Scripts that build scenes:
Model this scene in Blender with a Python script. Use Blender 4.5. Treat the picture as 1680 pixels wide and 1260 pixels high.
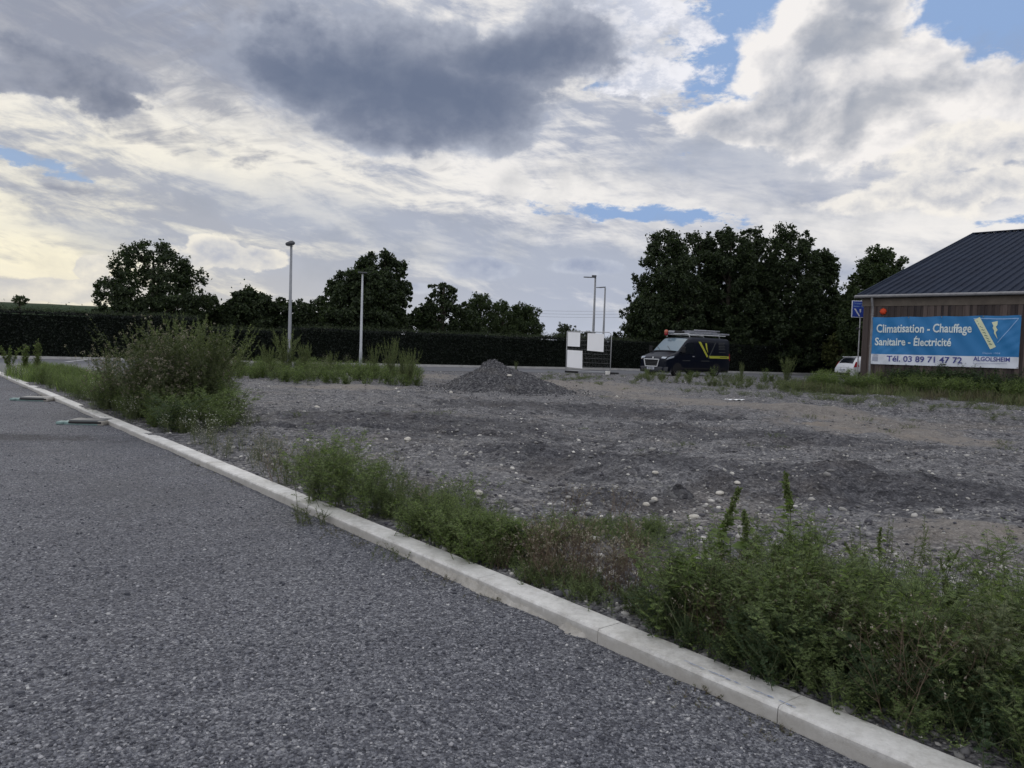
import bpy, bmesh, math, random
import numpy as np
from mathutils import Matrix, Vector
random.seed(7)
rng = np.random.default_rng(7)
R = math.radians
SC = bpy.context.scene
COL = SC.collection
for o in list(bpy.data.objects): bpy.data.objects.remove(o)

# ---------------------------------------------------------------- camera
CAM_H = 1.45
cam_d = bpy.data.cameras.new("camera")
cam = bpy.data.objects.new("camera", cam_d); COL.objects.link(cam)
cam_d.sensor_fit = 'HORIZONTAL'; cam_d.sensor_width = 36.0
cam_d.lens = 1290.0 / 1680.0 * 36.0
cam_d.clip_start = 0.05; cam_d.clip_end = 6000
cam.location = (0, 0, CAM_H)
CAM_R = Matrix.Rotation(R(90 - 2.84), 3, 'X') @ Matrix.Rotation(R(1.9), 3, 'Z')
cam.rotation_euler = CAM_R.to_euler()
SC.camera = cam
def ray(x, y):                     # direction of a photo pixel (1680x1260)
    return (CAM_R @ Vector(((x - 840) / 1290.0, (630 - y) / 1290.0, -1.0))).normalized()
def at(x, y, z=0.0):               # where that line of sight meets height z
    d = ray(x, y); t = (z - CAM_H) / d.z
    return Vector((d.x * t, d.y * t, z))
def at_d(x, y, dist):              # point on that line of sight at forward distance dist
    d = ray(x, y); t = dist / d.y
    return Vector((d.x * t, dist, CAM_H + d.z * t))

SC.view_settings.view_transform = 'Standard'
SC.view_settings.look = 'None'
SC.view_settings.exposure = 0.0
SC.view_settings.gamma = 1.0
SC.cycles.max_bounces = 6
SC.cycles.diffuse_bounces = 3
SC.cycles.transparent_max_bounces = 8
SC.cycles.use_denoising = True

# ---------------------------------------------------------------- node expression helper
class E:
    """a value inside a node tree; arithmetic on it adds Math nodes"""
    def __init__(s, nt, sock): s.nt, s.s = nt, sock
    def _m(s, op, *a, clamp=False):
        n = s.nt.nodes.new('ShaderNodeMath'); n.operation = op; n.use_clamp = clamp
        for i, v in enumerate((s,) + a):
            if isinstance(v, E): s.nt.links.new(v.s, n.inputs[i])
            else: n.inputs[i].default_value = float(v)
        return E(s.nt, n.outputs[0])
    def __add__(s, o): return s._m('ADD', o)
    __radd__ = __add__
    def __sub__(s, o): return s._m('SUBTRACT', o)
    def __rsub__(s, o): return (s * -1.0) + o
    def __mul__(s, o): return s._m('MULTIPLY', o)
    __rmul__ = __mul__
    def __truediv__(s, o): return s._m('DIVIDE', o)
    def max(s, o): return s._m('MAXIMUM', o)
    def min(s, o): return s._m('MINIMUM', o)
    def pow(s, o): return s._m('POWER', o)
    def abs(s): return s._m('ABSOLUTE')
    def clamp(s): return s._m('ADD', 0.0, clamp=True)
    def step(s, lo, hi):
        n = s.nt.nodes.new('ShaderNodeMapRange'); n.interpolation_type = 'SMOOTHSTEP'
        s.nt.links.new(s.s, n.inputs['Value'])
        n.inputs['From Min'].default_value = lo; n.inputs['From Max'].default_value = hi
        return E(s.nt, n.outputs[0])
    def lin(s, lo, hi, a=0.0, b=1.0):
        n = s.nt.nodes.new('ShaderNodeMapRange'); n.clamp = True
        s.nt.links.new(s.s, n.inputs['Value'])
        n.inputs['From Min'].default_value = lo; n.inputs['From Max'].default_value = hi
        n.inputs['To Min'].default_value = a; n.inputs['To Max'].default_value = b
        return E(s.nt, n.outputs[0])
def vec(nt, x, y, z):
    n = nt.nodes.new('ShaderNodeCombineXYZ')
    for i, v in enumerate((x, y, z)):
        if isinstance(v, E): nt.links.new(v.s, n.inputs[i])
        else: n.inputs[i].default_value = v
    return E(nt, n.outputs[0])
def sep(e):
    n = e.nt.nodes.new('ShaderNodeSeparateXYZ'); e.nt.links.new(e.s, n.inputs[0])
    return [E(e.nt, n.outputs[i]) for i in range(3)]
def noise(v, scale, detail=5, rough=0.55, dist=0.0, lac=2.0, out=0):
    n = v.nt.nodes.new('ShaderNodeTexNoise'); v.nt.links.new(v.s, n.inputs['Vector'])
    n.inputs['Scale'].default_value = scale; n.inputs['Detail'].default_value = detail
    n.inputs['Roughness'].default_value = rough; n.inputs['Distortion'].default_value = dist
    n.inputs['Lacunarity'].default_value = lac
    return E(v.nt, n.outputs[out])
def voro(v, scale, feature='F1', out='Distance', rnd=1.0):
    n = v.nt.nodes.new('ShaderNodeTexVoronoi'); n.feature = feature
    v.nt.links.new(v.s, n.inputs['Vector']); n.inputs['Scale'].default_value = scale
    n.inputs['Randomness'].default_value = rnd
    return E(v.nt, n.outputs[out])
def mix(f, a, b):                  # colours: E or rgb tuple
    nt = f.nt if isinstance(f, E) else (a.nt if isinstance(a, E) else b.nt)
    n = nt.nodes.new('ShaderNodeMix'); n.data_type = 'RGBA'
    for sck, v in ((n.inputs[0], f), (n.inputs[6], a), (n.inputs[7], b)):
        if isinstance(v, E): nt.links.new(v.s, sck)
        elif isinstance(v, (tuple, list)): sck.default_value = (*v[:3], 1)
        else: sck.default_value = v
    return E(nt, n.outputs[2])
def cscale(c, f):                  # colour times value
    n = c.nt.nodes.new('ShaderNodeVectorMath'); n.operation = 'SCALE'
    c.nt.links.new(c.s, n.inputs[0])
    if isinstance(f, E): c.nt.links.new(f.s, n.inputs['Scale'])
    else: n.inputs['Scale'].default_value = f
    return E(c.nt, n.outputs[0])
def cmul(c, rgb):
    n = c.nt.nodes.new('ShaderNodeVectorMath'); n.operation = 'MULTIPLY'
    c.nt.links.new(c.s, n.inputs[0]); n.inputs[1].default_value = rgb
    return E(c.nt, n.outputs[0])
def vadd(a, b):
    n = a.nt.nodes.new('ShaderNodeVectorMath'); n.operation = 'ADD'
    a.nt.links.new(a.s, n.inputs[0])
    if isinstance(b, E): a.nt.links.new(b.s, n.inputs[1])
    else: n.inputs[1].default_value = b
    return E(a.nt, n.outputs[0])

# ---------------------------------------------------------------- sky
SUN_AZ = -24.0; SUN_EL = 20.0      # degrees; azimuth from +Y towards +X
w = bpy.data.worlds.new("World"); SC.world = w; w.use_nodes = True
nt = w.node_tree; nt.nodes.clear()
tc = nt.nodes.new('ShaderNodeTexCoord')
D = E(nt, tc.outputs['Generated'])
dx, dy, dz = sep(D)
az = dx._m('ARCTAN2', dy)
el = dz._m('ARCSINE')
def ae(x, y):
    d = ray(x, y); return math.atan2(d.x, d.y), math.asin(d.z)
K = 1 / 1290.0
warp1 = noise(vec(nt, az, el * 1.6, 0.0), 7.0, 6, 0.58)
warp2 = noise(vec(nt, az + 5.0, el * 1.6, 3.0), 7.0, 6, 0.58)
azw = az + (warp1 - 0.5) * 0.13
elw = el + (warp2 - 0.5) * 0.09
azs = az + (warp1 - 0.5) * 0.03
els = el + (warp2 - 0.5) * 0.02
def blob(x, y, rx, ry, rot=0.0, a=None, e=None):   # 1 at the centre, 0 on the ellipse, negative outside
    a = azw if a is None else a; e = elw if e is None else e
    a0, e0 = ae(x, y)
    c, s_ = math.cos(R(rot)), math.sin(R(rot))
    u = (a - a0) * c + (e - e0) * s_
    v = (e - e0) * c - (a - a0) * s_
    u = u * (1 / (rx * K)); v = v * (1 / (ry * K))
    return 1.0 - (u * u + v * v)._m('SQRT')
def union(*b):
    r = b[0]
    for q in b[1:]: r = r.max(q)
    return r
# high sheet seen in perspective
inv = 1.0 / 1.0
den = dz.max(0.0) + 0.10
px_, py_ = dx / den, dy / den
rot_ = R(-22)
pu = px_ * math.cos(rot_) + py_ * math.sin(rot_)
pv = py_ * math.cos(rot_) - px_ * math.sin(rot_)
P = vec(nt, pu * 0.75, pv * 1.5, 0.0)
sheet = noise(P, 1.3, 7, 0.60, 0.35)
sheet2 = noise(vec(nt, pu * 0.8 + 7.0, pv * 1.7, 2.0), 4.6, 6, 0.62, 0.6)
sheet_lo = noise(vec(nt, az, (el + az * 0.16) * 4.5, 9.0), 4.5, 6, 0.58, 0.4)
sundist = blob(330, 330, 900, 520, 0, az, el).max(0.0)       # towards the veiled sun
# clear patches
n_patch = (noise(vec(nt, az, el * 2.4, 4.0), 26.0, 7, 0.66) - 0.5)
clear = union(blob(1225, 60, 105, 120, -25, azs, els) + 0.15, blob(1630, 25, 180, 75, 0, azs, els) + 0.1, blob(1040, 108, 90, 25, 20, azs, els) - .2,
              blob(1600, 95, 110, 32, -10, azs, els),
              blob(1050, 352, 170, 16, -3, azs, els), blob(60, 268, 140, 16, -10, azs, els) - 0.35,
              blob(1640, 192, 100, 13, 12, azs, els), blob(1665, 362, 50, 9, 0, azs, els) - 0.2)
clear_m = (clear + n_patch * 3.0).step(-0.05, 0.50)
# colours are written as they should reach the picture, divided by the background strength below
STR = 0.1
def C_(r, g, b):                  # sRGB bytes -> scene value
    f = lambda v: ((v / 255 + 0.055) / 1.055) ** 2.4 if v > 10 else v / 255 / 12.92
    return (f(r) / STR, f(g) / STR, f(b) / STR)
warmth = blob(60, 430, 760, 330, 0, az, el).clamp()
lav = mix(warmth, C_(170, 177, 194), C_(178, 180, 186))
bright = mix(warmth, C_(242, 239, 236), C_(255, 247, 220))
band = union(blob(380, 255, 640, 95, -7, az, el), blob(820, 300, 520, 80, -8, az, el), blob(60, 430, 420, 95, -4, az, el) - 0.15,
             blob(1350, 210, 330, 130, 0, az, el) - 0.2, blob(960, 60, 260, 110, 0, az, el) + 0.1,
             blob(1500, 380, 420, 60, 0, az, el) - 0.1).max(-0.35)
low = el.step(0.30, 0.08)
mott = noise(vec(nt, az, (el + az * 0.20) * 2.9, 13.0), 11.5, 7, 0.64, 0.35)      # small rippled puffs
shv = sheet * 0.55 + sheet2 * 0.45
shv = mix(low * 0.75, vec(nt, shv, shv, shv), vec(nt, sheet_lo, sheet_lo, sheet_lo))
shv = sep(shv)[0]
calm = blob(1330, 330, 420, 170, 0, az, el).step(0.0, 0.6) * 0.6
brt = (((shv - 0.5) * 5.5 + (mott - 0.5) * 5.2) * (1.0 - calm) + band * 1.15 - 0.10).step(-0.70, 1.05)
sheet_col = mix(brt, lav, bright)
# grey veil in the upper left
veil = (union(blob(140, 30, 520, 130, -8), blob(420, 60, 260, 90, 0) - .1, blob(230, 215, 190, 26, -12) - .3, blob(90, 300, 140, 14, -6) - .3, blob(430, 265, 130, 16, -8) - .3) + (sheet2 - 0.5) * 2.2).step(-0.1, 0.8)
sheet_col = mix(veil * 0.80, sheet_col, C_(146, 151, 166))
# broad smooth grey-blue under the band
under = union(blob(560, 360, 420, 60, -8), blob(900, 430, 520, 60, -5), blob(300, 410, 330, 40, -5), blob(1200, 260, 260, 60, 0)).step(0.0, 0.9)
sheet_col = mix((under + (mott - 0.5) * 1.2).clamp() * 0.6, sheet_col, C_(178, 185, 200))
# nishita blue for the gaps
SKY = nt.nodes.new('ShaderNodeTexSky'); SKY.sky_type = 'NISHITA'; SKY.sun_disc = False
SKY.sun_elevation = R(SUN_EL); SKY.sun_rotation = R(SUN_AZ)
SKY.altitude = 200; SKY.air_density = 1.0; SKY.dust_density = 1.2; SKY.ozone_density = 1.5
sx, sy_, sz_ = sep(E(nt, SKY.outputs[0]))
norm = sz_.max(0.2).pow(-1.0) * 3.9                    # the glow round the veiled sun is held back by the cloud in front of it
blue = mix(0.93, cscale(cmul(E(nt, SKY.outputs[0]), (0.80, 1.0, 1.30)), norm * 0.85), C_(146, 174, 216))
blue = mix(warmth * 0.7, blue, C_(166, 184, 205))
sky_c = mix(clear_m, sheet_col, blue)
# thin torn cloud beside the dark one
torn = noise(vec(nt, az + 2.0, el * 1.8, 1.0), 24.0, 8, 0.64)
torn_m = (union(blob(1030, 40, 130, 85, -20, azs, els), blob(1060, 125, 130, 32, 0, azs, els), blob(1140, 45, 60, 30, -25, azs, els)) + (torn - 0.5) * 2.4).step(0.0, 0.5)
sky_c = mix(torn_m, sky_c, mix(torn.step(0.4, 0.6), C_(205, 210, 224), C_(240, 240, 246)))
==
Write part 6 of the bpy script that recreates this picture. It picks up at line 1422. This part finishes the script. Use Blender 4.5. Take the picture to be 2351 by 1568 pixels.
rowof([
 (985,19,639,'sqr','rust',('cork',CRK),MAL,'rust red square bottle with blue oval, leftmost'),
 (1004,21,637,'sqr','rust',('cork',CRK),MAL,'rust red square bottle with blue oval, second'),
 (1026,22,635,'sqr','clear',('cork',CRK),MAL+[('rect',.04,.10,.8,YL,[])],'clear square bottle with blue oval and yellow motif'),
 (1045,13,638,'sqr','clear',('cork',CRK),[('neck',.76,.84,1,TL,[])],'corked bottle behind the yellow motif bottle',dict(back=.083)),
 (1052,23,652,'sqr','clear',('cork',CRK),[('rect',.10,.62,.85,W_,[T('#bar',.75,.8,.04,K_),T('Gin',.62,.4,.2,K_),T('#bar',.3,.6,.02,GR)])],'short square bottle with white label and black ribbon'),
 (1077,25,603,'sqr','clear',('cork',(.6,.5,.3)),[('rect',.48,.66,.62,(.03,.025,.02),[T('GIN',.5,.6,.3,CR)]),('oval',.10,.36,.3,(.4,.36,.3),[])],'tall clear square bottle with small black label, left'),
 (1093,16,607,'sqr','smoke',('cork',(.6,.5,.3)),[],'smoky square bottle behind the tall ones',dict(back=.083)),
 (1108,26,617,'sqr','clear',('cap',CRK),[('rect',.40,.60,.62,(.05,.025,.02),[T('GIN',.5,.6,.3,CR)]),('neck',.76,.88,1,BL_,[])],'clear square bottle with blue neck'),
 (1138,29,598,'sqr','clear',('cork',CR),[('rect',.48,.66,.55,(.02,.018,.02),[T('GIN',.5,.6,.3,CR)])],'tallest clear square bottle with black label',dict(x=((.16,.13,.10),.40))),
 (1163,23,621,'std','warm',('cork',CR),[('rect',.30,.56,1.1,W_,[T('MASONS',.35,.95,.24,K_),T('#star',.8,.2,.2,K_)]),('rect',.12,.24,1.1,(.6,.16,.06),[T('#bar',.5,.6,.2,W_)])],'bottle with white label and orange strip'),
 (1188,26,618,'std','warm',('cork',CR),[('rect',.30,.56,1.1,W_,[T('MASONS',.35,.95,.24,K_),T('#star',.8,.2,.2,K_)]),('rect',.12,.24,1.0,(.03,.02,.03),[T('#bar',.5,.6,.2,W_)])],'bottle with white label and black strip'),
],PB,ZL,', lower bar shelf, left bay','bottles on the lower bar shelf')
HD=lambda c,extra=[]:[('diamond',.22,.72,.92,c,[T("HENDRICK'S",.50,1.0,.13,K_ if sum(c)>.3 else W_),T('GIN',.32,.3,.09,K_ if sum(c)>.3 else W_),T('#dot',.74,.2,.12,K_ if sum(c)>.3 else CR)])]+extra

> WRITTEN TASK
Start at the line with "Model this scene", stop at the line with "SC.cycles.use_denoising = True", both lines included, and repeat that span exactly without its pictures.

> RESULT OF THIS EXERCISE
Model this scene in Blender with a Python script. Use Blender 4.5. Treat the picture as 1680 pixels wide and 1260 pixels high.
import bpy, bmesh, math, random
import numpy as np
from mathutils import Matrix, Vector
random.seed(7)
rng = np.random.default_rng(7)
R = math.radians
SC = bpy.context.scene
COL = SC.collection
for o in list(bpy.data.objects): bpy.data.objects.remove(o)

# ---------------------------------------------------------------- camera
CAM_H = 1.45
cam_d = bpy.data.cameras.new("camera")
cam = bpy.data.objects.new("camera", cam_d); COL.objects.link(cam)
cam_d.sensor_fit = 'HORIZONTAL'; cam_d.sensor_width = 36.0
cam_d.lens = 1290.0 / 1680.0 * 36.0
cam_d.clip_start = 0.05; cam_d.clip_end = 6000
cam.location = (0, 0, CAM_H)
CAM_R = Matrix.Rotation(R(90 - 2.84), 3, 'X') @ Matrix.Rotation(R(1.9), 3, 'Z')
cam.rotation_euler = CAM_R.to_euler()
SC.camera = cam
def ray(x, y):                     # direction of a photo pixel (1680x1260)
    return (CAM_R @ Vector(((x - 840) / 1290.0, (630 - y) / 1290.0, -1.0))).normalized()
def at(x, y, z=0.0):               # where that line of sight meets height z
    d = ray(x, y); t = (z - CAM_H) / d.z
    return Vector((d.x * t, d.y * t, z))
def at_d(x, y, dist):              # point on that line of sight at forward distance dist
    d = ray(x, y); t = dist / d.y
    return Vector((d.x * t, dist, CAM_H + d.z * t))

SC.view_settings.view_transform = 'Standard'
SC.view_settings.look = 'None'
SC.view_settings.exposure = 0.0
SC.view_settings.gamma = 1.0
SC.cycles.max_bounces = 6
SC.cycles.diffuse_bounces = 3
SC.cycles.transparent_max_bounces = 8
SC.cycles.use_denoising = True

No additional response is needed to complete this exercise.